- [SET EXERCISE]
The line containing "fr = Fr((x, y), (cos(rz), sin(rz)), (-sin(rz), cos(rz)))" marks the end: extract everything from the first line of the data through that line, exactly, with no pictures.

- [INPUT RECORDS]
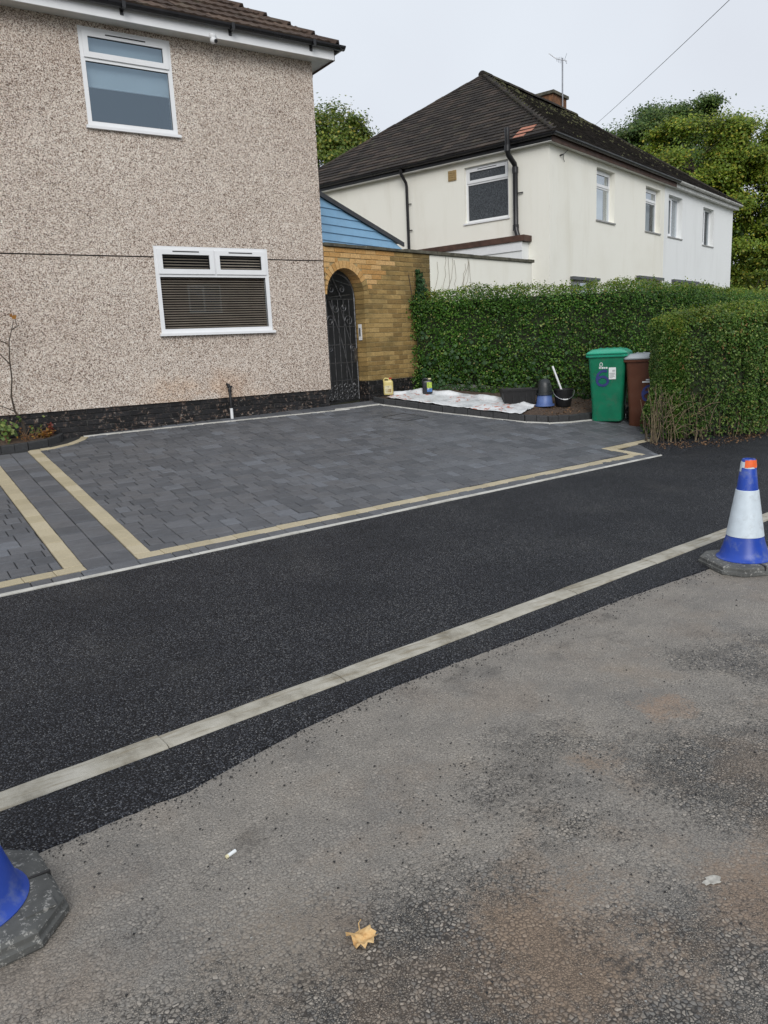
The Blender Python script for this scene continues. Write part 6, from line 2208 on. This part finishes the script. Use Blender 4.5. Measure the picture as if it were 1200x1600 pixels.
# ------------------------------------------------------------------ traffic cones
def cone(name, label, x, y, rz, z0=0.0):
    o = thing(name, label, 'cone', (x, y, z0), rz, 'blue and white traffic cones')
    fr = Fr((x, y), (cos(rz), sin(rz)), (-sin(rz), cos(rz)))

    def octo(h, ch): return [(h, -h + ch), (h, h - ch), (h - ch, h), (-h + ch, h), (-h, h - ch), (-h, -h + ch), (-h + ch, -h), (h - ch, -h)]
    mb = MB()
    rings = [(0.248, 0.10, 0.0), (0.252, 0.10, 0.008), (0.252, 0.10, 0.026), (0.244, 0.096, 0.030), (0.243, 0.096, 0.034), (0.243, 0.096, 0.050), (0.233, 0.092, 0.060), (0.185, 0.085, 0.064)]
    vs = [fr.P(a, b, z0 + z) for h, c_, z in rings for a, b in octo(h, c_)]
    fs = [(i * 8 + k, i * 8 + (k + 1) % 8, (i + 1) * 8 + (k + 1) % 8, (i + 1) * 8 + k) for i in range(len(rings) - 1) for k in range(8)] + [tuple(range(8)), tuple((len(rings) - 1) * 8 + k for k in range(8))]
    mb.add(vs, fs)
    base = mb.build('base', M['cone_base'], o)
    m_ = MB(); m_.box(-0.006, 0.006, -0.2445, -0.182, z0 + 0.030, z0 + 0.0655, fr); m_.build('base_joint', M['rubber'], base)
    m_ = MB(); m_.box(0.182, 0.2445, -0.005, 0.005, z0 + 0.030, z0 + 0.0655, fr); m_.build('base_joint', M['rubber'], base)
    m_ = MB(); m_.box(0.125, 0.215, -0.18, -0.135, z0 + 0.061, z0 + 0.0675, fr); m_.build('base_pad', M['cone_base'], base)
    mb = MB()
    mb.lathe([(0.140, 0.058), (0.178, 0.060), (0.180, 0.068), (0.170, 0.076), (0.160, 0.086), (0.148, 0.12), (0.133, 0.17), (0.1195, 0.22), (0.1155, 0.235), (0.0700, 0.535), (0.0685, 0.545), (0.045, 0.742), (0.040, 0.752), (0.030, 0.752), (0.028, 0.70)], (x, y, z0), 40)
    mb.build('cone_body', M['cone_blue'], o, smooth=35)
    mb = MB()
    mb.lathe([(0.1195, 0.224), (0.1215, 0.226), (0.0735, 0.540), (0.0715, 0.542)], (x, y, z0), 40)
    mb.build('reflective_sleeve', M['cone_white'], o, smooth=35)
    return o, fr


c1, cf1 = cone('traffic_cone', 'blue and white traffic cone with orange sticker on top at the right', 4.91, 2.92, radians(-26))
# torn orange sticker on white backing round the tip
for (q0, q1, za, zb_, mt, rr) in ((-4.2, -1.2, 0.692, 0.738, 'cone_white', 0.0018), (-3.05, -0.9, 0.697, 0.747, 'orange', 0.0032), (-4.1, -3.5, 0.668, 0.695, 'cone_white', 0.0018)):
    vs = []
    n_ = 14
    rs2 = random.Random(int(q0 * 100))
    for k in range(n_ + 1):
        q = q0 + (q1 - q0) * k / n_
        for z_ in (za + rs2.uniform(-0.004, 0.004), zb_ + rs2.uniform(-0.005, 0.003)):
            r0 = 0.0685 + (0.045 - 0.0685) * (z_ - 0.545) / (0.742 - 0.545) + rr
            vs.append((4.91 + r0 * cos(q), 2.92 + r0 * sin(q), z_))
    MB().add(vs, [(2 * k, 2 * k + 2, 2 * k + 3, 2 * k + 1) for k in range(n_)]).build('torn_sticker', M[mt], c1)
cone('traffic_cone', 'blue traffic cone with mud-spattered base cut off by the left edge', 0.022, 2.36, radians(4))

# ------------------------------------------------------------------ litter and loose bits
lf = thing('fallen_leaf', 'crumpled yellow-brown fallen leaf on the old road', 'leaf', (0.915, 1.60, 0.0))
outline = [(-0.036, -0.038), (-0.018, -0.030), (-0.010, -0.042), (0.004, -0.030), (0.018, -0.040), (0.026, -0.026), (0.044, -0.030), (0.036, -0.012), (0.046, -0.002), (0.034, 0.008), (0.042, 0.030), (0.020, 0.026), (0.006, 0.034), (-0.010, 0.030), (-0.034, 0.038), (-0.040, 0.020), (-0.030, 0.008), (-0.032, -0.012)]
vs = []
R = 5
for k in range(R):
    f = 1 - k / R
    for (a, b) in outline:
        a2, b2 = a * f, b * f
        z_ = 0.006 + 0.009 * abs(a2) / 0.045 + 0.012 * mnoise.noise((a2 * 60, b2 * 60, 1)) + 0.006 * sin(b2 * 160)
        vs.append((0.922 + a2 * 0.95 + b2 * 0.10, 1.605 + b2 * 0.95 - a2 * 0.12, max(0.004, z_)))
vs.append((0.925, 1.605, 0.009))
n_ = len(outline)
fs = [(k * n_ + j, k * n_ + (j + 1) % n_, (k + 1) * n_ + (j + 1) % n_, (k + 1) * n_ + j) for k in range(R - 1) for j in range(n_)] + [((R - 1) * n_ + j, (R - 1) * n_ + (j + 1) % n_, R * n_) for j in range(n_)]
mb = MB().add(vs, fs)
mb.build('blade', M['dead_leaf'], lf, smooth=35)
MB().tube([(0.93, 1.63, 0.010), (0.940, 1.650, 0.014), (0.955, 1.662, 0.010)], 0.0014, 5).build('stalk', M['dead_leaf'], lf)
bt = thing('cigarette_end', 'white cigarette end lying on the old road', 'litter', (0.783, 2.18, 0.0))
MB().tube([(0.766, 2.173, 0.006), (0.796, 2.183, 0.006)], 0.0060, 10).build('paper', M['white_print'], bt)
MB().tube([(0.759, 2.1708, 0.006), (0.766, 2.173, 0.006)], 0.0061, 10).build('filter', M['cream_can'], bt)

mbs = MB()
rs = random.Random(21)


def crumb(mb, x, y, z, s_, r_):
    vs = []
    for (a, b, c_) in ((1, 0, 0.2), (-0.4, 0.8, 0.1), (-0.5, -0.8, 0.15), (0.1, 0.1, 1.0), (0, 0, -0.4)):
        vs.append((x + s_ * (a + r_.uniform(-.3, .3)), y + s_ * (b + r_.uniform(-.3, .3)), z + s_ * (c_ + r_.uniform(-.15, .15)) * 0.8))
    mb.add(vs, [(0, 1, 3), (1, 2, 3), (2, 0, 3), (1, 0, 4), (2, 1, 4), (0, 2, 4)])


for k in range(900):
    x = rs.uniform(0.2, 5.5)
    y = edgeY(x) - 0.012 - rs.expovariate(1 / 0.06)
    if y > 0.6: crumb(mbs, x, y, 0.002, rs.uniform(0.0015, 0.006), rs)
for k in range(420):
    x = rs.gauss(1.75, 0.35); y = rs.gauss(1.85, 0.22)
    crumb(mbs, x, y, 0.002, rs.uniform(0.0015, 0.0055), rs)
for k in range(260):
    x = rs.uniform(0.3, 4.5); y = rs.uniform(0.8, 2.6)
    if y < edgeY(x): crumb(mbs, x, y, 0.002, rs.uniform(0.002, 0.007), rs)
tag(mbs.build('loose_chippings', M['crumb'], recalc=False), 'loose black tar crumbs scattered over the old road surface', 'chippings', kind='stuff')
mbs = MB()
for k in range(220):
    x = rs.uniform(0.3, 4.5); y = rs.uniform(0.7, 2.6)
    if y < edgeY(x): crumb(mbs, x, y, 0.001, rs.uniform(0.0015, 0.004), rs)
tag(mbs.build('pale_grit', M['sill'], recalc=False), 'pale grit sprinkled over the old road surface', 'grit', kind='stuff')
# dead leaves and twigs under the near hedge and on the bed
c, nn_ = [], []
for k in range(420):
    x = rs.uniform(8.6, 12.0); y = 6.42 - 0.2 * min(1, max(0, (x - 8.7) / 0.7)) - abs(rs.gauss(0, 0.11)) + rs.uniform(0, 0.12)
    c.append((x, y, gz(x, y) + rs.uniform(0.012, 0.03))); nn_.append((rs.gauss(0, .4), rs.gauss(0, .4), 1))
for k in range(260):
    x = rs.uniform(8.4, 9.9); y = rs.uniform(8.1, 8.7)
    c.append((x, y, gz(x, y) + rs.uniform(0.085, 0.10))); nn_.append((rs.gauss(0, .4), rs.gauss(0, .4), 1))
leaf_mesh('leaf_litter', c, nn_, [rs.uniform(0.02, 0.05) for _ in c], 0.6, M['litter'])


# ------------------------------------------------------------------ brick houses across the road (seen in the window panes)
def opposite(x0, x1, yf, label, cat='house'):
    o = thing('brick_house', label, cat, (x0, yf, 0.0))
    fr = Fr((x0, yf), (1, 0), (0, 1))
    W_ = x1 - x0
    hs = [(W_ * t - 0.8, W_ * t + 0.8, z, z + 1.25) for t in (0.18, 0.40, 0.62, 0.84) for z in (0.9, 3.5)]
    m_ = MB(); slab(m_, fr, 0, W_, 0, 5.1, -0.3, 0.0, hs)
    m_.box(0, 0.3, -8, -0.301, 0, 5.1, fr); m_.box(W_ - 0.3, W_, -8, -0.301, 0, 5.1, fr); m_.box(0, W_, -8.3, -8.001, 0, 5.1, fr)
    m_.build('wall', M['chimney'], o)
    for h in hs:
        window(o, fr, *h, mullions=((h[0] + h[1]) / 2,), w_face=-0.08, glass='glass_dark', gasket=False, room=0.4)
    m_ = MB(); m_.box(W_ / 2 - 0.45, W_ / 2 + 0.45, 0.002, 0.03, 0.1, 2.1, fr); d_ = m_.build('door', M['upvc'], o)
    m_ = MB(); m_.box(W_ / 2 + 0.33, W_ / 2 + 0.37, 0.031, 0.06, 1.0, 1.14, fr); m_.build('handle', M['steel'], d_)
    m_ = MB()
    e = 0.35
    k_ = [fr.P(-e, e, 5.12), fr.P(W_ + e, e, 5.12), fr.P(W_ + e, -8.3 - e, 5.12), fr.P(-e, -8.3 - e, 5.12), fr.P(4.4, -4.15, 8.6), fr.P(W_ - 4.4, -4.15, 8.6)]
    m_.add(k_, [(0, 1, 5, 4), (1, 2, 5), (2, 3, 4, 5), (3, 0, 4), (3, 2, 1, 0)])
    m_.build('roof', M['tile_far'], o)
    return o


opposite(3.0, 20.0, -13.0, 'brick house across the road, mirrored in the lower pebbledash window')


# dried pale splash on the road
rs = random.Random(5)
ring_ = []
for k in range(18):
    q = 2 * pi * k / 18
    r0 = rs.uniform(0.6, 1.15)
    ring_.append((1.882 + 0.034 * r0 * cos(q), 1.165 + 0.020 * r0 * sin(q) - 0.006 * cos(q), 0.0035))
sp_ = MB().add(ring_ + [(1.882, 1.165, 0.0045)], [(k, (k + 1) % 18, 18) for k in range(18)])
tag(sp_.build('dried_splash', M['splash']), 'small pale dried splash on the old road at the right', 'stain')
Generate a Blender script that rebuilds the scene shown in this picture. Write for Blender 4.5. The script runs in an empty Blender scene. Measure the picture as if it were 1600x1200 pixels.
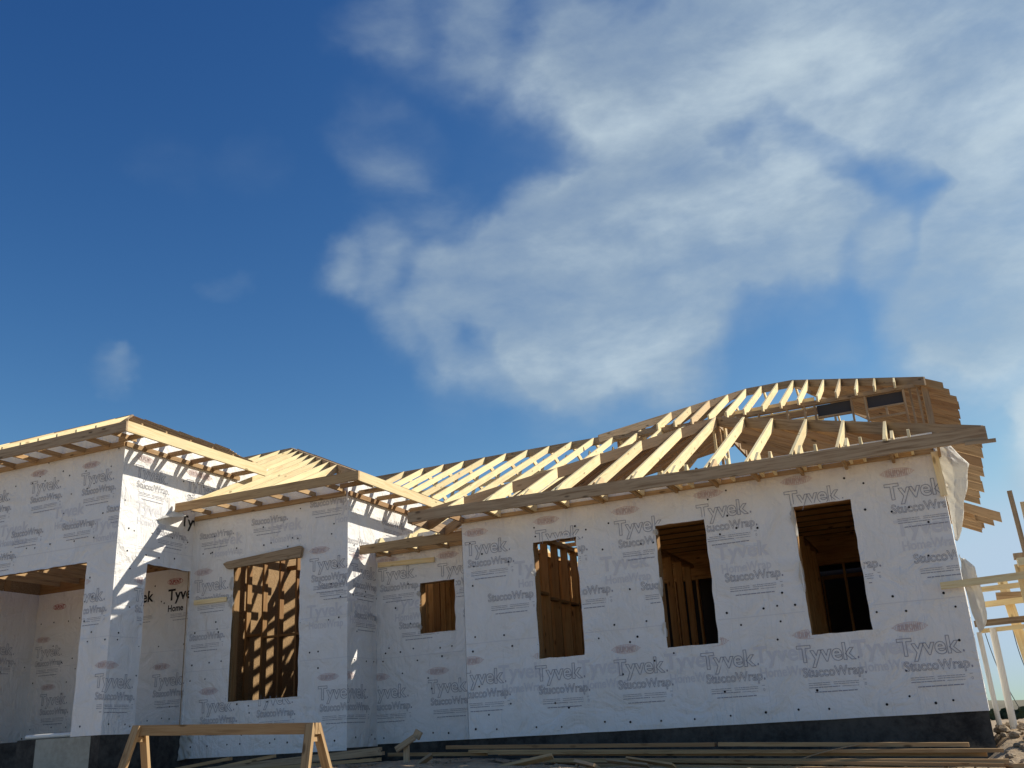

- [SOLUTION FOR THIS PROBLEM]
The Blender Python script for this scene continues. Write part 6, from line 2208 on. This part finishes the script. Use Blender 4.5. Measure the picture as if it were 1200x1600 pixels.
# ------------------------------------------------------------------ traffic cones
def cone(name, label, x, y, rz, z0=0.0):
    o = thing(name, label, 'cone', (x, y, z0), rz, 'blue and white traffic cones')
    fr = Fr((x, y), (cos(rz), sin(rz)), (-sin(rz), cos(rz)))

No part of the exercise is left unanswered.